Binary Search isn't just an algorithm at Tekion—it's a filter. With 5 of their 23 total technical interview questions dedicated to it, they use it to assess a candidate's fundamental grasp of efficient search, problem decomposition, and handling edge cases. Tekion, building platforms for the automotive industry, deals with massive datasets for inventory, customer records, and real-time analytics. An engineer who can't implement an O(log n) search where appropriate is likely to write inefficient, scaling bottlenecks. Mastering binary search demonstrates you think about performance from the start, a critical mindset for their data-intensive products.

What to Expect — Types of Problems

You won't see a simple "find 10 in a sorted array." Tekion's problems test application and adaptation. Expect these categories:

  1. Search in a Modified/Rotated Sorted Array: The classic where the array is sorted but rotated at an unknown pivot. This tests your ability to identify which half is normally sorted and adjust the search space accordingly.
  2. Finding Boundaries (First/Last Occurrence): Problems like "find the first bad version" or "target's first and last index." This evaluates your skill in managing the loop's exit condition and pointer update to avoid off-by-one errors.
  3. Search in a Sorted 2D Matrix or Unknown Length Structure: Searching a matrix sorted row-wise and column-wise, or in a stream/array of unknown size. This checks if you can apply the divide-and-conquer logic to non-standard containers.
  4. Binary Search on Answer (Conceptual Range): The most advanced type. The search space isn't an explicit array but a range of possible answers (e.g., "find the minimum capacity to ship packages in D days"). You write a helper function and use binary search to converge on the minimal feasible solution.

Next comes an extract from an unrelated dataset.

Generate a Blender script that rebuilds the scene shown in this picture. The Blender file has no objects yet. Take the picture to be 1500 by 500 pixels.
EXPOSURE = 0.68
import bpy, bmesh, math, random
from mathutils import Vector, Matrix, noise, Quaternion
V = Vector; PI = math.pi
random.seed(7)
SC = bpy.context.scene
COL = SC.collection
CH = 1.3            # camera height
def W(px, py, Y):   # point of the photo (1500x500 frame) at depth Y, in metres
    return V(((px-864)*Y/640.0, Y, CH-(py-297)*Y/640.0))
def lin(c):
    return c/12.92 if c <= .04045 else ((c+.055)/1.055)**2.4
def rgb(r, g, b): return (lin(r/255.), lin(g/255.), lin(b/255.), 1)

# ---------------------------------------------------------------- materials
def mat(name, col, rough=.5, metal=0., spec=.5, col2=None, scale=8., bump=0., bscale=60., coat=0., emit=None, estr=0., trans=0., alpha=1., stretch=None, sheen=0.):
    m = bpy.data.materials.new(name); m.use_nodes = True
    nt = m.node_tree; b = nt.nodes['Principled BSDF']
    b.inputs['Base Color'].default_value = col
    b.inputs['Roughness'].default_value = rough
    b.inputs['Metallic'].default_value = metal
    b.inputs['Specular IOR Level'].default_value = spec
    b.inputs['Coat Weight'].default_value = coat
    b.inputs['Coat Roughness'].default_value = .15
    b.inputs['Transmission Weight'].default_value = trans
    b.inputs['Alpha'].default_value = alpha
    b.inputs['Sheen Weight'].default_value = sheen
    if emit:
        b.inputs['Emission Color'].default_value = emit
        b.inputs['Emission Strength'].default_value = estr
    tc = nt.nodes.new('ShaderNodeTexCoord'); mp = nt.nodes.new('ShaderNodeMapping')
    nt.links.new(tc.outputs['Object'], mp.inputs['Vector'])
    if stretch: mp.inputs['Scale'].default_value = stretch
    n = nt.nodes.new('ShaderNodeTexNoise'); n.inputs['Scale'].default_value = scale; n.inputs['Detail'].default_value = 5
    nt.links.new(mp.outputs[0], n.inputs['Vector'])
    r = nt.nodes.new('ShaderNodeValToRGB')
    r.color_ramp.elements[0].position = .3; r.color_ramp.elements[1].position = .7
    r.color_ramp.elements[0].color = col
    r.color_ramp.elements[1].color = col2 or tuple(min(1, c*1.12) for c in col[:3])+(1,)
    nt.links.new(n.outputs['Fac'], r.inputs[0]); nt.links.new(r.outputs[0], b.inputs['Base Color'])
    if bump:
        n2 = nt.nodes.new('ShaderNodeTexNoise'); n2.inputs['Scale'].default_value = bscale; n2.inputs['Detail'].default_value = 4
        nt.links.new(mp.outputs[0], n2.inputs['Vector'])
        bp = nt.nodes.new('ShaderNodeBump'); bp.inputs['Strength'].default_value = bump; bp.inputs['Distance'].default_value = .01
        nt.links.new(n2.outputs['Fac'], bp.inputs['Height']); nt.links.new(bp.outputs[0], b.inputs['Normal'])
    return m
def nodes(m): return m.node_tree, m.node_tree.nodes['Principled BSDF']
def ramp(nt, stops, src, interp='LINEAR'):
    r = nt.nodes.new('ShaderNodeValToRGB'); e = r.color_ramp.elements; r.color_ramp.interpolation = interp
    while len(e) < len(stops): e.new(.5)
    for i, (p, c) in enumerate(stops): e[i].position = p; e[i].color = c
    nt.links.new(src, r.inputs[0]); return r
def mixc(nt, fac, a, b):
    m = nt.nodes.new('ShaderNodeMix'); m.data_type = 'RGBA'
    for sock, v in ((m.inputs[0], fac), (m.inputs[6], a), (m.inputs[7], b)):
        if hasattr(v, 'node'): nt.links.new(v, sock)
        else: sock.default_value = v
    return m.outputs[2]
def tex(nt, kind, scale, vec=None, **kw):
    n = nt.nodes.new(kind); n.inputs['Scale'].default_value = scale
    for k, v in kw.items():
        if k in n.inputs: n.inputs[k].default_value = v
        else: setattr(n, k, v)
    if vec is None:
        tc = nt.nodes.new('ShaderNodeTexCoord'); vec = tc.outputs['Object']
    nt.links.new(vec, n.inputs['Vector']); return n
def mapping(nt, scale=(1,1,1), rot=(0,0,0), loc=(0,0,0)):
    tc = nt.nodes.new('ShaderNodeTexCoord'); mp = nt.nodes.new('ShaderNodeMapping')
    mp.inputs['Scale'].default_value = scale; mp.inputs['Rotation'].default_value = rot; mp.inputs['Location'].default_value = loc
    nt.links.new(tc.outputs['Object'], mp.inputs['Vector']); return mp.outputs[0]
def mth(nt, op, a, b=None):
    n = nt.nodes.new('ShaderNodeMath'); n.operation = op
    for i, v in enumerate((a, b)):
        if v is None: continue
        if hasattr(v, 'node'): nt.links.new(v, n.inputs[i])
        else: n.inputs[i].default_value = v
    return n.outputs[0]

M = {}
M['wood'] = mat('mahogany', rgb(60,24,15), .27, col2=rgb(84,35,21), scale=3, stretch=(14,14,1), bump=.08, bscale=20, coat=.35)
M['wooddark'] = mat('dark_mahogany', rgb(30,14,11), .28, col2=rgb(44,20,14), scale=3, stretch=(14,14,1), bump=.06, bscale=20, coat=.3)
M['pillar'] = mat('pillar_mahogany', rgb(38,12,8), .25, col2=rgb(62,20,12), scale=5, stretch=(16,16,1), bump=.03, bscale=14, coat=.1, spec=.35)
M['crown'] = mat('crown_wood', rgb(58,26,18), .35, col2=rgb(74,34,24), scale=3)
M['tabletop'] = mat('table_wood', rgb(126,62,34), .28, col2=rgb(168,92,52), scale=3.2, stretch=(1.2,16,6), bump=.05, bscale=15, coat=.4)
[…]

How to Prepare — Study Tips with One Code Example

Internalize the standard pattern to avoid infinite loops. Use left <= right for inclusive bounds and mid = left + (right - left) // 2 to prevent overflow. Always decide: are you looking for a specific index, or a boundary? For boundary searches, a post-processing step to check left or right is often needed.

A key pattern for rotated array search is to determine which side is properly sorted and if the target lies within that sorted range.

def search_rotated(nums, target):
    left, right = 0, len(nums) - 1
    while left <= right:
        mid = left + (right - left) // 2
        if nums[mid] == target:
            return mid
        # Left half is sorted
        if nums[left] <= nums[mid]:
            if nums[left] <= target < nums[mid]:
                right = mid - 1
            else:
                left = mid + 1
        # Right half is sorted
        else:
            if nums[mid] < target <= nums[right]:
                left = mid + 1
            else:
                right = mid - 1
    return -1

Build competence sequentially:

  1. Standard Binary Search: Implement it perfectly from memory.
  2. Boundary Searches: Find first/last position, first bad version.
  3. Rotated & Sorted Arrays: Search and find minimum element.
  4. 2D and Structural Search: Search a 2D matrix, search in infinite array.
  5. Binary Search on Answer: Apply to problems like capacity planning, divisor sums, or peak finding.